Cenâb-ı Hakk bizlere sayamayacağımız kadar çok nimetler vermiştir.
Bu nimetler içerisinde hiç şüphesiz insanoğlu için en önemlileri ekl ve şürb yani yeme ve içme üzerine olanlardır. Lâkin bu nimetler üzerindeki iktidarımız ve ihtiyarımız çok cüz’îdir. Zîra Bediüzzaman Hazretleri (ra) “Esbab içerisinde en eşref, en kuvvetli bir ihtiyar sahibi insan iken, ef’âl-i ihtiyariye namıyla kendisine mal zannettiği ef’âlin ekl, şürb gibi en âdi bir fiilin husûlünde, yüz cüz’ünden ancak bir cüz’ü insana aittir.” buyurarak insanın iktidarının ne kadar cüz’î olduğunu açıkça ifade etmiştir.
Evet, bizim elimizdeki ihtiyar pek cüz’îdir ve pek dardır. Bu sebeple bizler her dâim Cenâb-ı Hakk’a iltica etmekle ve şükretmekle mükellefiz. Yapacağımız şükrün ve hamdin bir anahtarı da oruçtur. Çünkü Ramazan-ı Mübarek’in orucunun çok hikmetlerinden birisi de Cenâb-ı Hakk’ın vermiş olduğu nimetlerinin şükrüne vesile olmasıdır.
Ne yazık ki bizler bazen zahire aldanıp taamlar başta olmak üzere pek çok nimetleri sebeplere bağlayabiliyoruz. Mesela, bir tablacıdan almış olduğumuz taamların sahibinin tablacı olduğunu varsayıp hiç müstehak olmadıkları halde haddinden fazla hürmeti ve teşekkürü o tablacıya yapabiliyoruz. Yani o nimetin hakiki sahibinin Cenâb-ı Hakk olduğunu unutabiliyoruz. Halbuki Mün’im-i Hakiki olan Cenâb-ı Hakk, o sebep olan tablacıdan hadsiz derecede; o nimet vasıtasıyla şükre ve hamde layıktır. İşte Cenâb-ı Hakk’a teşekkür etmek; o nimetleri doğrudan doğruya O’ndan bilmekle, o nimetlerin kıymetini takdir etmekle ve o nimetlere kendi ihtiyacını hissetmekle olur. İşte insan da oruçla o nimetlere olan ihtiyacını daha fazla hissediyor.

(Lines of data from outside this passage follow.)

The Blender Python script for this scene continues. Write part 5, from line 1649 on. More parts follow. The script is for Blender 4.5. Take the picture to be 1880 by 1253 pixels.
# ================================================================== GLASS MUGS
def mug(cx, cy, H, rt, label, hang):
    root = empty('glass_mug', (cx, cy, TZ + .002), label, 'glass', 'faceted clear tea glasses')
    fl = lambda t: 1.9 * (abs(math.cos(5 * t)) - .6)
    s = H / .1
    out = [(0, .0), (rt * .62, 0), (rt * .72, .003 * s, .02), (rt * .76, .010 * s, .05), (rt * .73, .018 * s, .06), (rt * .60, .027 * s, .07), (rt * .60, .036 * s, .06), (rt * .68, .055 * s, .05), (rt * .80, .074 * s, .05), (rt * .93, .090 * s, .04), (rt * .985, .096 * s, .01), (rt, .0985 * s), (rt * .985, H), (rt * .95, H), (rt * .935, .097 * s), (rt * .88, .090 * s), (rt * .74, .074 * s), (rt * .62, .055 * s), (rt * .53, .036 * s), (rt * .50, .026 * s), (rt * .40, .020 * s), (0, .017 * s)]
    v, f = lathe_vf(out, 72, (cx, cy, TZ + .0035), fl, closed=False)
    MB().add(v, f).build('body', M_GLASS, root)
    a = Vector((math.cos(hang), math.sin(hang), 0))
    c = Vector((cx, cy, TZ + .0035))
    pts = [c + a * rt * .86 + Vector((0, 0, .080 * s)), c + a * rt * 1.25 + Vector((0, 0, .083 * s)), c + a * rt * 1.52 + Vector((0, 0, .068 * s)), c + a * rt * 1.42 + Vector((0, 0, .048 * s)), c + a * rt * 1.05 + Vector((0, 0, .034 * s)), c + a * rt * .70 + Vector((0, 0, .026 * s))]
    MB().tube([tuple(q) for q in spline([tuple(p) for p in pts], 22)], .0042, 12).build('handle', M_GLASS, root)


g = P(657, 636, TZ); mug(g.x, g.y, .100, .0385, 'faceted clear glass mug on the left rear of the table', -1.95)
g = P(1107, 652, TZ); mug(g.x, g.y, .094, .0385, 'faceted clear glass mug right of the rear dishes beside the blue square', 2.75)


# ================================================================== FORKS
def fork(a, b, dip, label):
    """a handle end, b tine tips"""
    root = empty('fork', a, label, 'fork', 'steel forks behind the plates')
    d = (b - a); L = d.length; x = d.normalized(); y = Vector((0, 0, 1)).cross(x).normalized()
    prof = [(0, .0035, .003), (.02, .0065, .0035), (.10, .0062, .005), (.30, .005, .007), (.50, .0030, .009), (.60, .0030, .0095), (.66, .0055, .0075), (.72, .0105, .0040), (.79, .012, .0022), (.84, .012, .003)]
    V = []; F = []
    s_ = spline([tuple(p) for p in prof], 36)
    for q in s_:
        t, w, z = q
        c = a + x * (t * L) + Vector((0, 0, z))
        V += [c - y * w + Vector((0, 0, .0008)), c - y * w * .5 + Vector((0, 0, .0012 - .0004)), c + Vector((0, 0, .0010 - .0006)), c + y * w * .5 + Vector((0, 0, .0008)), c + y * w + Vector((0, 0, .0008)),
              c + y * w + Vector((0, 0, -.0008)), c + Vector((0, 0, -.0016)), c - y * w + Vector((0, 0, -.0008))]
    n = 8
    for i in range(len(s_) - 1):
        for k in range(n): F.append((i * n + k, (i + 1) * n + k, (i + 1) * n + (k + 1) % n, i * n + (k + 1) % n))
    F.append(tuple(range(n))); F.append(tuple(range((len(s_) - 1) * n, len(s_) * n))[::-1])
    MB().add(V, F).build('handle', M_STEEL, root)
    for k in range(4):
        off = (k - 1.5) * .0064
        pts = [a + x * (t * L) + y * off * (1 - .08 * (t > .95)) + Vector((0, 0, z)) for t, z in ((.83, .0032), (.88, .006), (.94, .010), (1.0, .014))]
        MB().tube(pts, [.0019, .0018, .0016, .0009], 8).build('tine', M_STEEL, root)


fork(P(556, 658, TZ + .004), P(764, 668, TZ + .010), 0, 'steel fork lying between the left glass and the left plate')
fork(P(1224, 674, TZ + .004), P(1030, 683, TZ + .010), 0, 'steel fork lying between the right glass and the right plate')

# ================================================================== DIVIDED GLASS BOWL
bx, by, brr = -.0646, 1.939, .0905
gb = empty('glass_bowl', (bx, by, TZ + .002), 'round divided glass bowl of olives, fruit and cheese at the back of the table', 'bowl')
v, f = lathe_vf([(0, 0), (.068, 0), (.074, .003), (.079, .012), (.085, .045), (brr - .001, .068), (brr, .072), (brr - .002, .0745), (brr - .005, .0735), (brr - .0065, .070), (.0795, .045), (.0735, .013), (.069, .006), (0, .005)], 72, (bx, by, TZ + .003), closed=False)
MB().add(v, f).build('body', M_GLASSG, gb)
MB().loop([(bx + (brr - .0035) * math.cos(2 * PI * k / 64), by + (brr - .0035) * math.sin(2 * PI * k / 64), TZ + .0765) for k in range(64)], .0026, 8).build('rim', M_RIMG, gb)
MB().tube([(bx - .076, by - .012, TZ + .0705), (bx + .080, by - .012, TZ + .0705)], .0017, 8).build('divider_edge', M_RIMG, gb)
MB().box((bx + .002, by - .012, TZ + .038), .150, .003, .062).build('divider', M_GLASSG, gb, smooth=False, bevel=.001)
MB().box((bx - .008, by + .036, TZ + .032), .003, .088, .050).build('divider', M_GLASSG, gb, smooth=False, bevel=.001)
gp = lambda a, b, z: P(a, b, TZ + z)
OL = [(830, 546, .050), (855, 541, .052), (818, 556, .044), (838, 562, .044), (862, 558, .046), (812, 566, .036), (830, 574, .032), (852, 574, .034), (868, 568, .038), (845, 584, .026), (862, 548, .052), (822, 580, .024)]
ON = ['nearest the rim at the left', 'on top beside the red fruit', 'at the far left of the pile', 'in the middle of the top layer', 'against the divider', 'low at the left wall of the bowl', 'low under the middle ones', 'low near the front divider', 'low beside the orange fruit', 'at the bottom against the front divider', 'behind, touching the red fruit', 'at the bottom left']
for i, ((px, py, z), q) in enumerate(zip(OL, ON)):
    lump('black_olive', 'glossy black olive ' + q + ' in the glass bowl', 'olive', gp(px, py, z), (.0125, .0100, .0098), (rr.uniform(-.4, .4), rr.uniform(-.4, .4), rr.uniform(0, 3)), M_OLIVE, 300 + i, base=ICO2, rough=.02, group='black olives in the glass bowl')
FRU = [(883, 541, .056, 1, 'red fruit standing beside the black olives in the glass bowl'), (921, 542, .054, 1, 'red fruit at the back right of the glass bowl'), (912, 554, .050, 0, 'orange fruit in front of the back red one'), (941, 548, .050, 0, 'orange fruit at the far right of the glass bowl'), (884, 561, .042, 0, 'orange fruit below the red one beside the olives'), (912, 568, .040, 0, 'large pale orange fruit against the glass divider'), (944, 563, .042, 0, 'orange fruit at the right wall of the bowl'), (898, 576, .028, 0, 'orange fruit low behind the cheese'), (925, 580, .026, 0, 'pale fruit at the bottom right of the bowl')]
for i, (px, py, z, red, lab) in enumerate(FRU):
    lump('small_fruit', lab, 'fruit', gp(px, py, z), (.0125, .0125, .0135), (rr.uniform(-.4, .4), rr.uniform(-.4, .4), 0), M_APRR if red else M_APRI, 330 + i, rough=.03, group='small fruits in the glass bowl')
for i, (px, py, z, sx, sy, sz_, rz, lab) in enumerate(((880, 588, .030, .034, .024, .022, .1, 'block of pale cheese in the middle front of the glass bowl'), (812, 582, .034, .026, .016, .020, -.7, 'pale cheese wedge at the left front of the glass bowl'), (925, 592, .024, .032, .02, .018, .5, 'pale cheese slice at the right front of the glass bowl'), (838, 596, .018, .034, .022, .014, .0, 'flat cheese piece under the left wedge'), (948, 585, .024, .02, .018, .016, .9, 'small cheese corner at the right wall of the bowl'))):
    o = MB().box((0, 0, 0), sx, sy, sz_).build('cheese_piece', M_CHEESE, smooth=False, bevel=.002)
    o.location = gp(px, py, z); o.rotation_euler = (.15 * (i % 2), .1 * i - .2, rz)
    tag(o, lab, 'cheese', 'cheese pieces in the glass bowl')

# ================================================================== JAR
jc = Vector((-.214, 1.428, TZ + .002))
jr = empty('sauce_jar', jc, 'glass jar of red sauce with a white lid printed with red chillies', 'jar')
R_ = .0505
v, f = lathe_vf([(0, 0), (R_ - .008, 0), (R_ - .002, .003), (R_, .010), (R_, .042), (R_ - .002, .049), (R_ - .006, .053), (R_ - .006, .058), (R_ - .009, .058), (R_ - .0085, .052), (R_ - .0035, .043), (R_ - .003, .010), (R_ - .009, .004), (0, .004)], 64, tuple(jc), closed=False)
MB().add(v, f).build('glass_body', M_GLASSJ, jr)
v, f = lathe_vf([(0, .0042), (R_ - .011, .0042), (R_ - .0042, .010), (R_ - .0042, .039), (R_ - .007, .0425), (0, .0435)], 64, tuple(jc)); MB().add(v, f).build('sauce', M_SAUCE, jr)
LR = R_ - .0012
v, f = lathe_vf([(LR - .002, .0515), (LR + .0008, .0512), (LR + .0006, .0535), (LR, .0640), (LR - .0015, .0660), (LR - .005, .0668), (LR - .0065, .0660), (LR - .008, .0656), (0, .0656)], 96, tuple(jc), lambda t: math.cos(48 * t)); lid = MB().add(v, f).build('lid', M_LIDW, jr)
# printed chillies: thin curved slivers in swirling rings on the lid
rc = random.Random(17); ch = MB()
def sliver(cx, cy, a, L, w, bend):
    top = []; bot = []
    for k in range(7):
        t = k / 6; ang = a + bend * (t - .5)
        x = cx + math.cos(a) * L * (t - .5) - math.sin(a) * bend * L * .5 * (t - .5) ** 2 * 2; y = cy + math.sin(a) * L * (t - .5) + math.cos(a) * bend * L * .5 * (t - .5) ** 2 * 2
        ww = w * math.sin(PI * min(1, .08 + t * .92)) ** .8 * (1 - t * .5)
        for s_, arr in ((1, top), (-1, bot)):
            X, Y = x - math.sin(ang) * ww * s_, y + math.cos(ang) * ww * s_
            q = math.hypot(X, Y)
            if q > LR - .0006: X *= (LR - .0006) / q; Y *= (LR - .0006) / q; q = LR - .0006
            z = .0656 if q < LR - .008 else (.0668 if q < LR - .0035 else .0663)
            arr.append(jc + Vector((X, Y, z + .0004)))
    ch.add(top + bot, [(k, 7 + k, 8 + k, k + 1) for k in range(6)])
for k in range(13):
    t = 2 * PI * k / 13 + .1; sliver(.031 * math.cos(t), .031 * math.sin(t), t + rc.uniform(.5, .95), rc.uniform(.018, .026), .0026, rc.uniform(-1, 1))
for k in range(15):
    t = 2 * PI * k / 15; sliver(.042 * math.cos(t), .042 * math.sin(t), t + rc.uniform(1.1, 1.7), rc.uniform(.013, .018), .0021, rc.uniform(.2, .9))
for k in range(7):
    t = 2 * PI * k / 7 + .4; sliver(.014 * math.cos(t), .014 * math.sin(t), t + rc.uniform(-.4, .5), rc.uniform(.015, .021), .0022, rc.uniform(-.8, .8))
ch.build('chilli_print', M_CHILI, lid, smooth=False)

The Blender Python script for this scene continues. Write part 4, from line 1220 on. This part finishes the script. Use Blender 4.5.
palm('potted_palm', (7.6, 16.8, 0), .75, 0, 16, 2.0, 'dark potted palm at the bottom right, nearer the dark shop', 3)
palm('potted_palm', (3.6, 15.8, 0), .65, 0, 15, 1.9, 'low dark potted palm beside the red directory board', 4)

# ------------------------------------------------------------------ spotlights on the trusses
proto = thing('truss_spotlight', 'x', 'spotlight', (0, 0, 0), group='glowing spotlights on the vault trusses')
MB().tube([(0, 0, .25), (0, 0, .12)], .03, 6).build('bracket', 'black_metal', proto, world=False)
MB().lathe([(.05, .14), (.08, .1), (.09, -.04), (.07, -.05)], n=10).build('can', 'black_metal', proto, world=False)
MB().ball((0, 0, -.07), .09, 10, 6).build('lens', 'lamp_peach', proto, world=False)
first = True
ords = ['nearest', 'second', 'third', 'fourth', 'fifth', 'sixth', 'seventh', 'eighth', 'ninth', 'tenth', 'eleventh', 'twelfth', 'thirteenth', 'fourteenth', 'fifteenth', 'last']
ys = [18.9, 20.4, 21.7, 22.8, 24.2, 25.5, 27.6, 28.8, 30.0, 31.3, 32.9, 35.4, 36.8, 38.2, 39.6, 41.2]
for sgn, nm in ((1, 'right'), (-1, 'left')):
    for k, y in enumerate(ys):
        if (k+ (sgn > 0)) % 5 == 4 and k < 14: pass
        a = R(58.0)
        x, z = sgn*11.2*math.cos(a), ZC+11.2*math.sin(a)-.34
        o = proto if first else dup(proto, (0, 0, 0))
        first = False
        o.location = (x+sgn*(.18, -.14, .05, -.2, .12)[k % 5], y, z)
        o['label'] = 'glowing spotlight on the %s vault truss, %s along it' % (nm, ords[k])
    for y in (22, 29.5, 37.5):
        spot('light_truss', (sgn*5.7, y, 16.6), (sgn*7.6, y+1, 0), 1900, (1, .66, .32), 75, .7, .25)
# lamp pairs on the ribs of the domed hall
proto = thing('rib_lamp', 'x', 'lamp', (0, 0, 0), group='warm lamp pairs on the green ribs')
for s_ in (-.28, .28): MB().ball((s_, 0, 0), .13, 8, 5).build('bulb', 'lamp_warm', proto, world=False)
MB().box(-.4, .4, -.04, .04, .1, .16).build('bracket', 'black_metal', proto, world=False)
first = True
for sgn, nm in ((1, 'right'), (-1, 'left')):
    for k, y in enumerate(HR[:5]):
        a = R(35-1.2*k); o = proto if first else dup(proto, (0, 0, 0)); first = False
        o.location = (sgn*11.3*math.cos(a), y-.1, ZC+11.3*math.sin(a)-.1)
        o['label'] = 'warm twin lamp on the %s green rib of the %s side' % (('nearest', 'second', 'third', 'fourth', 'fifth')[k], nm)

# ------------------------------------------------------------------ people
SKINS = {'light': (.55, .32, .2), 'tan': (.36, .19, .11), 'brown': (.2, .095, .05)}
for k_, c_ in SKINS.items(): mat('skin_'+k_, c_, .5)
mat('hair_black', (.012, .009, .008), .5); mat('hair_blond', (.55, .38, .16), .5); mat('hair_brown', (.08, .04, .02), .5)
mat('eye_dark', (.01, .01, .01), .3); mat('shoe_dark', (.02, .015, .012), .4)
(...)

Evet, Ramazan-ı Şerif’teki oruç, hakiki ve hâlis, azametli ve umumî bir şükrün anahtarıdır. Çünkü oruç tutulmadığı zamanlar insanların çoğu, hakiki açlık hissetmedikleri için; pek çok nimetlerin kıymetlerini bilemiyor ve şükrünü de edâ edemiyor. Mesela kuru bir parça ekmeğin ne derece önemli bir nimet olduğunu tok olan adamlar, bilhassa zengin olanlar tam olarak anlayamazlar. Halbuki iftar vaktinde; o kuru ekmek, oruç tutan birinin nazarında çok kıymettar bir nimet-i İlâhiye olduğuna o kuru ekmeği yediği zaman aldığı lezzet şehadet eder. İşte buna binaen en zenginden tâ en fukaraya kadar herkes, Ramazan-ı Şerif’te o nimetlerin kıymetlerini anlamakla bir şükr-ü maneviye mazhar olur.
Hem oruçlu iken yemeden ve içmeden yasak olduğumuz cihetle: “O nimetler benim mülküm değil. Ben bunların tenavülünde hür değilim. Demek başkasının malıdır ve in’âmıdır; O’nun emrini bekliyorum” diyerek nimeti nimet biliriz ve bir şükr-ü manevi ederiz.
Elhâsıl: Bu mezkur hakikatlere binaen oruç çok cihetlerle insanların hakiki vazifesi olan şükrün ve hamdin anahtarı hükmündedir. Rabbim bizleri, nimetlerin kıymetini bilen ve layıkıyla şükreden kullarından eylesin. Âmin.